So, let’s say the broadcast is in 7 second delay. They hear a dude say “Oh, Shit”.
Now that the “shit” has passed by, how do they hit the delay so that they only bleep out the word “shit”. They seem to be quite capable of doing this.
It seems to me that if I was on the delay button, I’d wait a few seconds, then hold down the “mute” for 5 seconds, giving myself a nice buffer on both sides of the “shit”. Do they do the same thing, but are just much more capable of nailing the exact half-second that the swear takes up?
I can’t imagine the delay guy has two audio streams in his ear, and he’s able to process and “match” each one so that he knows exactly what preceeded the “shit” and is able to mute it perfectly for the broadcast signal.
What am I missing here?
I noticed this (most recently) the other night during an Arena Football League game where they had the QBs and coaches miked for the whole game, and used that as audio instead of commentators.
Good question - because just listening to the live feed, then switching to the delayed one would only allow you to catch the first word - if the speaker follows with another censored word, say, four seconds after the first, how would that one be caught?
From the shows I’ve seen or heard that were 7 second delayed “live” that they needed to cut out something there usually is an actual 4-5 second chunk of video/audio missing. You’re watching it and suddenly it seems to skip forward.
When it’s just an actual “bleep” put over the unwanted word I think those segments are recorded much earlier and later edited.
I don’t have a factual answer to your question but
translators at places like the UN have a feed of a speech coming in one ear and are speaking the translated speech at the same time they are listening. If you can listen and talk at the same time, I can imagine it is possible to listen to two streams at the same time.
And they will mention something about waiting for the delay to build back up. How does that work? Are they slowing down the output on the air until it gets 7 seconds behind? If so, why isn’t it audible?
Actually, from listening to The Ticket (Dallas, 1310 AM, who’s hosts are pretty open about how things work) they do in fact build up a 7 second delay. Apparently all of their outgoing audio is run though a computer called an Enco which ever-so-slightly delays the sound or adds a little bit of extra silence where silence already exists, until it builds up 7 seconds of delay. If something is uttered on mic that shouldn’t be broadcast, they hit the “dump” button which cuts out that chunk. On the radio, all you hear is someone talking then more talking and someone saying “You can’t say that!” and some chuckling and someone else saying “yeah, I dumped that.” I don’t have any idea of the mechanics of how the producer or whoever listens to the feed and knows when to dump.
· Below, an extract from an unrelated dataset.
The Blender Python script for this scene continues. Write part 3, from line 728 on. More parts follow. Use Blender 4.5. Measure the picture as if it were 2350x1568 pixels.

To digress from the original topic of the thread a bit, I heard an interesting bit on CBC radio about two months ago, where they interviewed a couple of simultaneous translators. Not only do they need to be able to speak two languages, they need to be able to think in them at the same time. Apparently, this is very hard (go figure). The useful time period for someone to do this is about 20 minutes.
I speak both French and English, and if I had to do both at the same time, I think I’d loose my mind. I mean, I can process one or the other, but not both, unless for the purpose of Franglish when speaking with another person, and that’s just mixed media.
That’s exactly it. There is a variable in the delay box that you can set so it can take up to 5 minutes to push the delay back to 7 seconds. Usually it’s not more than 45 seconds or so.
It adds small moments of silence between words and lengthens pauses. It is virtually transparent to the untrained ear.
The producer and the host are not listening to the off-air signal, they are listening to the studio mix. The delay box is feeding the transmitter. When an “oops” happens, the producer has 7 seconds to push the DUMP button. That’s time to hang up the offending line, getting the host and producer in sync, and then push the button. The moment the button is pushed, the host is live on the air and the delay starts building back up. Clear?
Much better than the old days. An endless loop cartridge was used, recording the audio and playing it back 7 seconds later. When an “oops” occurrred, the DUMP button caused a 7 second slice of dead air, and there was not much coordination between the producer and the host as to when the program resumed.
Now get offa my lawn. Damn kids and your digital delays.